Modfest also has the potential to reach au­diences who were previously uninvolved in the music scene. With such a broad range of events, it can appeal to anyone. In many events like MUSICAMBIA, the themes transcend mu­sic and have a much greater resonance. Mc­Clellan continued, “I think Modfest provides people with a friendly but powerful introduc­tion to current ‘classical’ composers and per­formers. The choice of composers is broad sty­listically, so there is something for everyone, and the performing is top-notch so you get compelling presentations of the music that will draw in newcomers. And many of the concerts involve students, and they are happening just steps from the dorms, so it’s the ideal environ­ment to hear some new things.”

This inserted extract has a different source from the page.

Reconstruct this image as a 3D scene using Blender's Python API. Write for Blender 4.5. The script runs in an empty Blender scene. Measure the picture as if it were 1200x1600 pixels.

MUSICAMBIA offers a new side of the pris­on reform movement that doesn’t get as much attention as it deserves, the ability of rehabil­itation and pride through creative expression. Hopefully, this presentation can inform and motivate students to notice the change that’s possible within these communities and the dif­ference art can make. Currently, MUSICAM­BIA has partnered with institutions like the Sing Sing Correctional Facility in New York, the Polmont Young Offenders Institution in Scotland and the Instituto Nacional de Orient­ación Feminina in Venezuela, with intentions to expand domestically and internationally even further.

Discussing the impact he hopes the presen­tation will have on Vassar students and staff, Schram said, “I’d like the artists to leave the presentation with a sense of the power their art has. Art is more powerful than ever thought, allowing ideas to be possibilities. In general, anything can impact the population.”